**INSTRUCTION:** Copy out the material below in full, but not its images.

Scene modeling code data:
* * * * *

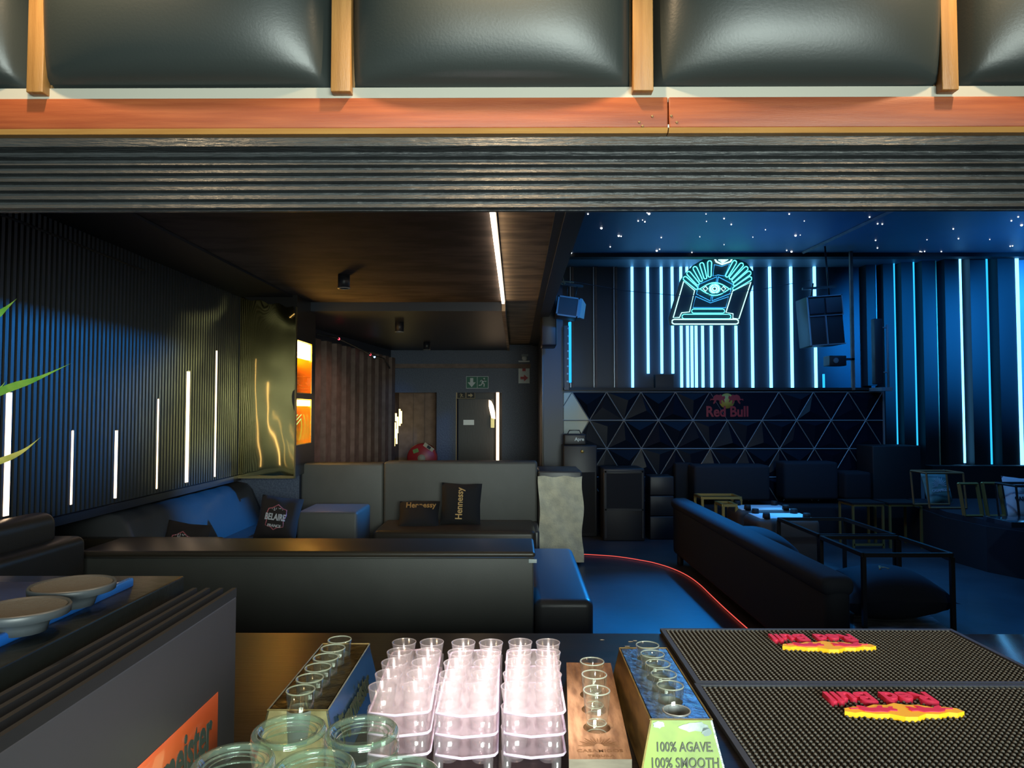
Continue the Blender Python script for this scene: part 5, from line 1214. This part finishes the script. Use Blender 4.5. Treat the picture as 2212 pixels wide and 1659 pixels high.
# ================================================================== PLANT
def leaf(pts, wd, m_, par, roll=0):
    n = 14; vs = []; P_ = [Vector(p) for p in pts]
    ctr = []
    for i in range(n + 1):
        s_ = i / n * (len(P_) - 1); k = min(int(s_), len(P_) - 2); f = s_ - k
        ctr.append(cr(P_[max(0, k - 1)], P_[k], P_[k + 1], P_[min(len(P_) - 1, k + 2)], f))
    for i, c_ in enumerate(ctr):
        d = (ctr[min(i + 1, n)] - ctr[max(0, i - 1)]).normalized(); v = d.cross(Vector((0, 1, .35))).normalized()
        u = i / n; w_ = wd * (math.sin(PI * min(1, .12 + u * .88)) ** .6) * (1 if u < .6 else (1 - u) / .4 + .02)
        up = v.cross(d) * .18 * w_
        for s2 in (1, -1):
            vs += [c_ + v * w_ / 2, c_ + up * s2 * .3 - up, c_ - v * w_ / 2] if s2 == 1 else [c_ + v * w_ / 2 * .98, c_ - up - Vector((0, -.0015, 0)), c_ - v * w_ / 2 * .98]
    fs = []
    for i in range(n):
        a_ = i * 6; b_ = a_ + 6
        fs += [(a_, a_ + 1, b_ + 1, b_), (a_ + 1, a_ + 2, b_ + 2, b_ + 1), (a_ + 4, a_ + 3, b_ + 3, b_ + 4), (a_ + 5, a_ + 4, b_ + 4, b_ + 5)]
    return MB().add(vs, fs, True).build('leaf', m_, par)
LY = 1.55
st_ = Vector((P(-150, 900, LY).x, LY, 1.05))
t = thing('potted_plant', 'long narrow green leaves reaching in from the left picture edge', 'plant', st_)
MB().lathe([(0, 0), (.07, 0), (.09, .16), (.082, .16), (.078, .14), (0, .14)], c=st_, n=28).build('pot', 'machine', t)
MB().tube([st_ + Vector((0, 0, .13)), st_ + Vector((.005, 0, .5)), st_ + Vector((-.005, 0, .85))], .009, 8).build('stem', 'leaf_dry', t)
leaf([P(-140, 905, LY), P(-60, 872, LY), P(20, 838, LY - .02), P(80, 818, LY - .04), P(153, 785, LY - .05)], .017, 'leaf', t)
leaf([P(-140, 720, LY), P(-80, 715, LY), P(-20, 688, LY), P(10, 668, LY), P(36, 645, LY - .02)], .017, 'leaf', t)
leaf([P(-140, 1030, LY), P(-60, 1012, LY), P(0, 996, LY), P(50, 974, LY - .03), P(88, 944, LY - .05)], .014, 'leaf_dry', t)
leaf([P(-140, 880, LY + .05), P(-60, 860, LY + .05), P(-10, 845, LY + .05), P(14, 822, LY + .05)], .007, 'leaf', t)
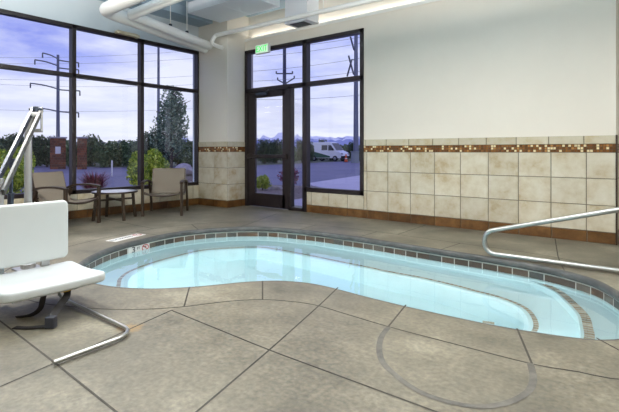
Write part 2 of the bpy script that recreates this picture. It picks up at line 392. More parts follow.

* * * * *

**EXPECTED OUTPUT:**
Continue the Blender Python script for this scene: part 5, from line 1214. This part finishes the script. Use Blender 4.5. Treat the picture as 2212 pixels wide and 1659 pixels high.
# ================================================================== PLANT
def leaf(pts, wd, m_, par, roll=0):
    n = 14; vs = []; P_ = [Vector(p) for p in pts]
    ctr = []
    for i in range(n + 1):
        s_ = i / n * (len(P_) - 1); k = min(int(s_), len(P_) - 2); f = s_ - k
        ctr.append(cr(P_[max(0, k - 1)], P_[k], P_[k + 1], P_[min(len(P_) - 1, k + 2)], f))
    for i, c_ in enumerate(ctr):
        d = (ctr[min(i + 1, n)] - ctr[max(0, i - 1)]).normalized(); v = d.cross(Vector((0, 1, .35))).normalized()
        u = i / n; w_ = wd * (math.sin(PI * min(1, .12 + u * .88)) ** .6) * (1 if u < .6 else (1 - u) / .4 + .02)
        up = v.cross(d) * .18 * w_
        for s2 in (1, -1):
            vs += [c_ + v * w_ / 2, c_ + up * s2 * .3 - up, c_ - v * w_ / 2] if s2 == 1 else [c_ + v * w_ / 2 * .98, c_ - up - Vector((0, -.0015, 0)), c_ - v * w_ / 2 * .98]
    fs = []
    for i in range(n):
        a_ = i * 6; b_ = a_ + 6
        fs += [(a_, a_ + 1, b_ + 1, b_), (a_ + 1, a_ + 2, b_ + 2, b_ + 1), (a_ + 4, a_ + 3, b_ + 3, b_ + 4), (a_ + 5, a_ + 4, b_ + 4, b_ + 5)]
    return MB().add(vs, fs, True).build('leaf', m_, par)
LY = 1.55
st_ = Vector((P(-150, 900, LY).x, LY, 1.05))
t = thing('potted_plant', 'long narrow green leaves reaching in from the left picture edge', 'plant', st_)
MB().lathe([(0, 0), (.07, 0), (.09, .16), (.082, .16), (.078, .14), (0, .14)], c=st_, n=28).build('pot', 'machine', t)
MB().tube([st_ + Vector((0, 0, .13)), st_ + Vector((.005, 0, .5)), st_ + Vector((-.005, 0, .85))], .009, 8).build('stem', 'leaf_dry', t)
leaf([P(-140, 905, LY), P(-60, 872, LY), P(20, 838, LY - .02), P(80, 818, LY - .04), P(153, 785, LY - .05)], .017, 'leaf', t)
leaf([P(-140, 720, LY), P(-80, 715, LY), P(-20, 688, LY), P(10, 668, LY), P(36, 645, LY - .02)], .017, 'leaf', t)
leaf([P(-140, 1030, LY), P(-60, 1012, LY), P(0, 996, LY), P(50, 974, LY - .03), P(88, 944, LY - .05)], .014, 'leaf_dry', t)
leaf([P(-140, 880, LY + .05), P(-60, 860, LY + .05), P(-10, 845, LY + .05), P(14, 822, LY + .05)], .007, 'leaf', t)
Write part 2 of the bpy script that recreates this picture. It picks up at line 392. More parts follow.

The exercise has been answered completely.